My (maternal) grandmother, God rest her soul, was enamored of the past. I never understood why. It was, after all, in Ye Olden Days when a horse killed her father with a kick to the head. (I’m told the horse was very sad, but much good that did my great-grandfather.) It was also Ye Olden Days when she had the polio that would wreck her health and her body for the rest of her life. And, of course, it was Ye Olden Days when she lived on a farm in Oregon (which deserves its own giant Asterisks) with no indoor plumping, but a massive, mutli-hole outhouse. I’m very fond of indoor plumbing, and I’m terribly uninterested in living in Ye Olden Days.

The Oregon Asterisks brings up another side of history that some of us (that is, my fellow white people) like to forget: white supremacist violence. Oregon was set up as a strange white supremacist haven out West, the equivalent of an entire sundown state. Oregon lawmakers were at it even before they got statehood, and enshrined racism in their new state constitution. They were, of course, hardly alone. Chicago’s history runs with blood, and so does every other city’s in this country. (And that’s even before we talk about redlining, and all the ways in which laws are used as weapons against our fellow Americans.)

Despite Oregon’s attempts, despite our whitewashing, despite the KKK, the past was never all white. It was never all male, either, nor all straight—but we far too often forget its diversity. I’m a woman, neurodiverse, with terrible lungs, in chronic pain, and I wouldn’t have made it too far in Ye Olden Days. I mean, even if I’d managed to survive (which is questionable), I never would have owned myself—unless, somehow, I could turn into Aunt March, and be an ill-tempered wealthy old lady in my fancy mansion, epitomizing the Crone. (In a way, Aunt March was living the dream. Also, she has a lot in common with my paternal grandmother. I think they would have hated each other.)

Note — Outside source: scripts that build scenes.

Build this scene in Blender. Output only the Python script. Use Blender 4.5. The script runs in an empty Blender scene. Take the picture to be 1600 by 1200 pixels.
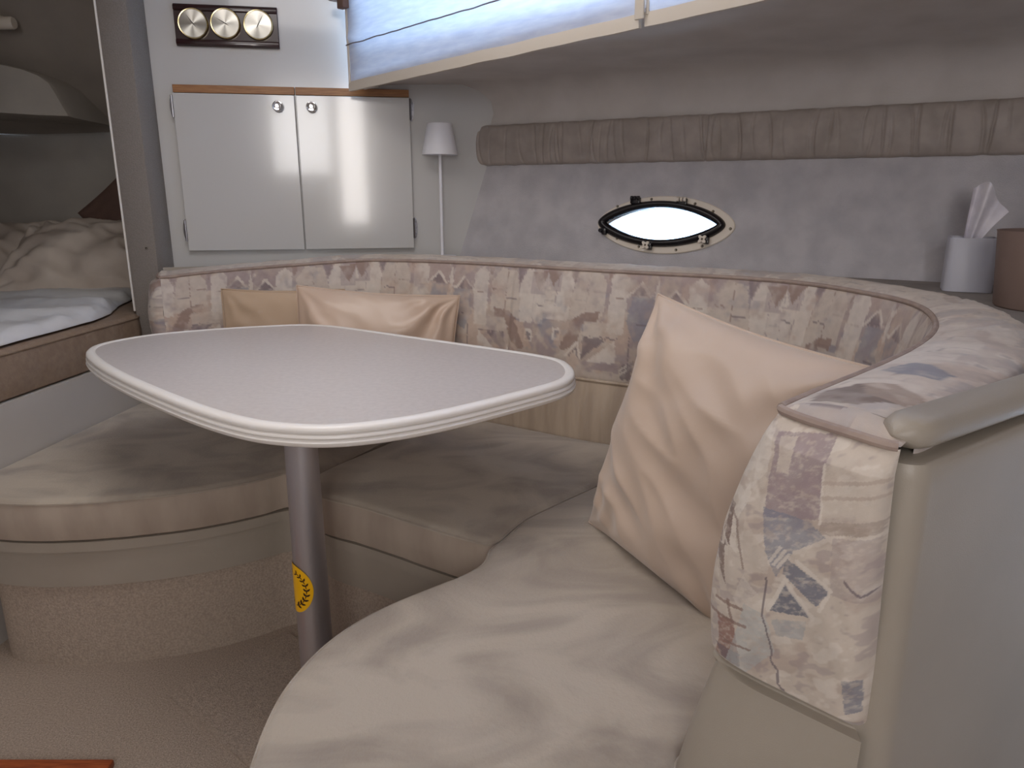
import bpy, bmesh, math, random
import numpy as np
from mathutils import Vector, Matrix, noise
from mathutils.geometry import delaunay_2d_cdt

random.seed(7)
R = math.radians
S = bpy.context.scene
COL = S.collection

# ------------------------------------------------------------------ camera
F = 1150.0                      # focal length in pixels of a 1600 px wide frame
PITCH = math.atan(300 / F)
CZ = 1.05
cam_d = bpy.data.cameras.new('camera')
cam_d.sensor_width = 36
cam_d.lens = 36 * F / 1600
cam_d.clip_start = 0.02
cam = bpy.data.objects.new('camera', cam_d)
COL.objects.link(cam)
cam.location = (0, 0, CZ)
cam.rotation_euler = (math.pi / 2 - PITCH, 0, 0)
S.camera = cam

# ------------------------------------------------------------------ world, lights, exposure
S.view_settings.view_transform = 'Standard'
S.view_settings.look = 'None'
S.view_settings.gamma = 1
S.view_settings.use_curve_mapping = False
S.view_settings.exposure = 0.0
W = bpy.data.worlds.new('world')
S.world = W
W.use_nodes = True
bg = W.node_tree.nodes['Background']
bg.inputs['Color'].default_value = (0.50, 0.70, 1.0, 1)
bg.inputs['Strength'].default_value = 14.0


def area(name, loc, rot, sx, sy, power, color):
    l = bpy.data.lights.new(name, 'AREA')
    l.shape = 'RECTANGLE'
    l.size = sx
    l.size_y = sy
    l.energy = power
    l.color = color
    o = bpy.data.objects.new(name, l)
    COL.objects.link(o)
    o.location = loc
    o.rotation_euler = rot
    return o


# companionway daylight behind the viewer; overhead lamp is added fill, no hatch is modelled
area('companionway_daylight', (0.06, -1.24, 1.33), (R(90), 0, 0), 0.20, 1.05, 9, (1.0, 0.94, 0.90))
area('cockpit_window_daylight', (-0.33, -1.24, 1.50), (R(90), 0, 0), 0.42, 0.62, 8, (1.0, 0.97, 0.96))
area('overhead_fill', (-0.42, 1.15, 1.868), (R(0), R(0), 0), 0.80, 0.80, 8.5, (1.0, 0.94, 0.91))


# ------------------------------------------------------------------ materials
def srgb(c):
    r = []
    for v in c:
        v = v / 255.0
        r.append(v / 12.92 if v <= 0.04045 else ((v + 0.055) / 1.055) ** 2.4)
    return (r[0], r[1], r[2], 1)


def mat(name, c1, c2=None, rough=0.6, scale=8, dist=0.0, bump=0.0, bscale=60, detail=4, metal=0.0,
        coat=0.0, sheen=0.0, stretch=(1, 1, 1), lo=0.35, hi=0.65, bstretch=(1, 1, 1), spec=0.5):
    m = bpy.data.materials.new(name)
    m.use_nodes = True
    nt = m.node_tree
    N, L = nt.nodes, nt.links
    b = N['Principled BSDF']
    b.inputs['Roughness'].default_value = rough
    b.inputs['Metallic'].default_value = metal
    b.inputs['Coat Weight'].default_value = coat
    b.inputs['Coat Roughness'].default_value = 0.07
    b.inputs['Sheen Weight'].default_value = sheen
    b.inputs['Specular IOR Level'].default_value = spec
    tc = N.new('ShaderNodeTexCoord')
    if c2:
        mp = N.new('ShaderNodeMapping')
        mp.inputs['Scale'].default_value = stretch
        nz = N.new('ShaderNodeTexNoise')
        nz.inputs['Scale'].default_value = scale
        nz.inputs['Detail'].default_value = detail
        nz.inputs['Distortion'].default_value = dist
        mr = N.new('ShaderNodeMapRange')
        mr.inputs['From Min'].default_value = lo
        mr.inputs['From Max'].default_value = hi
        mx = N.new('ShaderNodeMix')
        mx.data_type = 'RGBA'
        mx.inputs['A'].default_value = srgb(c1)
        mx.inputs['B'].default_value = srgb(c2)
        L.new(tc.outputs['Object'], mp.inputs['Vector'])
        L.new(mp.outputs['Vector'], nz.inputs['Vector'])
        L.new(nz.outputs['Fac'], mr.inputs['Value'])
        L.new(mr.outputs['Result'], mx.inputs['Factor'])
        L.new(mx.outputs['Result'], b.inputs['Base Color'])
    else:
        b.inputs['Base Color'].default_value = srgb(c1)
    if bump:
        mp = N.new('ShaderNodeMapping')
        mp.inputs['Scale'].default_value = bstretch
        nz = N.new('ShaderNodeTexNoise')
        nz.inputs['Scale'].default_value = bscale
        nz.inputs['Detail'].default_value = 4
        bp = N.new('ShaderNodeBump')
        bp.inputs['Strength'].default_value = min(1.0, bump)
        bp.inputs['Distance'].default_value = 0.002 * max(1.0, bump)
        L.new(tc.outputs['Object'], mp.inputs['Vector'])
        L.new(mp.outputs['Vector'], nz.inputs['Vector'])
        L.new(nz.outputs['Fac'], bp.inputs['Height'])
        L.new(bp.outputs['Normal'], b.inputs['Normal'])
    return m


def attr_mat(name, rough=0.8):
    m = bpy.data.materials.new(name)
    m.use_nodes = True
    N, L = m.node_tree.nodes, m.node_tree.links
    b = N['Principled BSDF']
    b.inputs['Roughness'].default_value = rough
    b.inputs['Sheen Weight'].default_value = 0.15
    a = N.new('ShaderNodeAttribute')
    a.attribute_name = 'print'
    tc = N.new('ShaderNodeTexCoord')
    nz = N.new('ShaderNodeTexNoise')
    nz.inputs['Scale'].default_value = 55
    nz.inputs['Detail'].default_value = 6
    mr = N.new('ShaderNodeMapRange')
    mr.inputs['From Min'].default_value = 0.3
    mr.inputs['From Max'].default_value = 0.7
    mr.inputs['To Min'].default_value = 0.93
    mr.inputs['To Max'].default_value = 1.06
    mx = N.new('ShaderNodeMix')
    mx.data_type = 'RGBA'
    mx.blend_type = 'MULTIPLY'
    mx.inputs['Factor'].default_value = 1
    L.new(tc.outputs['Object'], nz.inputs['Vector'])
    L.new(nz.outputs['Fac'], mr.inputs['Value'])
    L.new(a.outputs['Color'], mx.inputs['A'])
    L.new(mr.outputs['Result'], mx.inputs['B'])
    L.new(mx.outputs['Result'], b.inputs['Base Color'])
    w = N.new('ShaderNodeTexNoise')
    w.inputs['Scale'].default_value = 900
    bp = N.new('ShaderNodeBump')
    bp.inputs['Strength'].default_value = 0.25
    bp.inputs['Distance'].default_value = 0.001
    L.new(tc.outputs['Object'], w.inputs['Vector'])
    L.new(w.outputs['Fac'], bp.inputs['Height'])
    L.new(bp.outputs['Normal'], b.inputs['Normal'])
    return m


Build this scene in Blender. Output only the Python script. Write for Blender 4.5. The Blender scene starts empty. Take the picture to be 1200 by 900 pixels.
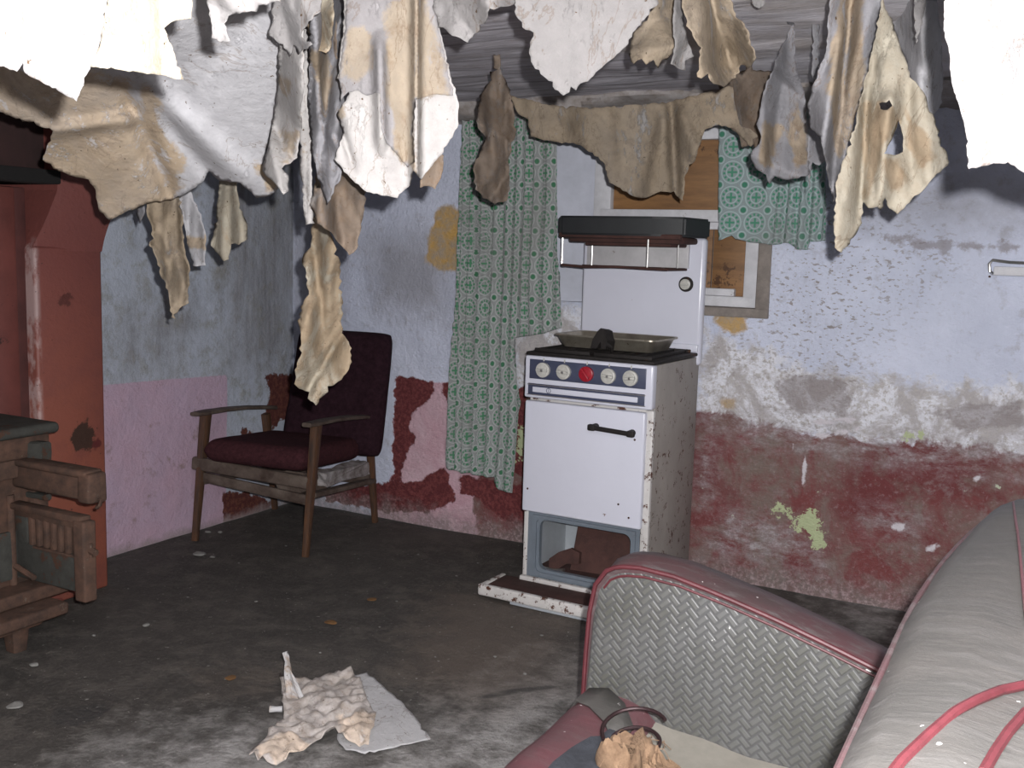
import bpy, bmesh, math, random
import numpy as np
from mathutils import Vector, Matrix, noise as mn
from mathutils.geometry import delaunay_2d_cdt
random.seed(7)
C = bpy.context.scene.collection
PI = math.pi
# ------------------------------------------------------------------ camera
FOC = 1200.0; H = 1.33
CAM = Vector((3.449, -4.084, H))
_a = math.radians(118.0); _p = math.atan(155 / 1200.0); _r = math.atan(0.03)
Fh = Vector((math.cos(_a), math.sin(_a), 0)); Rh = Vector((math.sin(_a), -math.cos(_a), 0)); Z = Vector((0, 0, 1))
F = Fh * math.cos(_p) - Z * math.sin(_p); _U = Z * math.cos(_p) + Fh * math.sin(_p)
R = Rh * math.cos(_r) + _U * math.sin(_r); U = -Rh * math.sin(_r) + _U * math.cos(_r)
cd = bpy.data.cameras.new('camera'); cam = bpy.data.objects.new('camera', cd); C.objects.link(cam)
cd.sensor_width = 36; cd.lens = 36.0; cd.clip_start = 0.02
cam.matrix_world = Matrix(((R.x, U.x, -F.x, CAM.x), (R.y, U.y, -F.y, CAM.y), (R.z, U.z, -F.z, CAM.z), (0, 0, 0, 1)))
bpy.context.scene.camera = cam
# ------------------------------------------------------------------ light
w = bpy.data.worlds.new('world'); bpy.context.scene.world = w; w.use_nodes = True
w.node_tree.nodes['Background'].inputs[0].default_value = (0.86, 0.92, 1.0, 1)
w.node_tree.nodes['Background'].inputs[1].default_value = 0.16
fl = bpy.data.lights.new('camera_flash', 'POINT'); fl.energy = 410; fl.shadow_soft_size = 0.010; fl.color = (1.0, 0.985, 0.99)
flo = bpy.data.objects.new('camera_flash', fl); C.objects.link(flo); flo.location = CAM + R * 0.042 + U * 0.045
vs = bpy.context.scene.view_settings
vs.view_transform = 'Standard'; vs.look = 'None'; vs.gamma = 1; vs.exposure = 0.0; vs.use_curve_mapping = False
CEIL = 1.965

# ------------------------------------------------------------------ picking points of the place
def ray(x, y): return F + R * ((x - 600) / FOC) - U * ((y - 450) / FOC)
def on(x, y, n, k):
    n = Vector(n); d = ray(x, y); return CAM + d * ((k - n.dot(CAM)) / n.dot(d))
def on_x(x, y, k): return on(x, y, (1, 0, 0), k)
def on_y(x, y, k=0.0): return on(x, y, (0, 1, 0), k)
def on_z(x, y, k=0.0): return on(x, y, (0, 0, 1), k)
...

I read historical fiction, and love it. I devour history: the greatest tragedy ever written, it is, full of triumph and so much despair, bleeding and weeping into the present, where we must stand together to attempt to build something better, brighter, bigger: something that encompasses far more of us than have been included in Ye Olden Days. But would I ever want to live in the past? Oh, God. Never.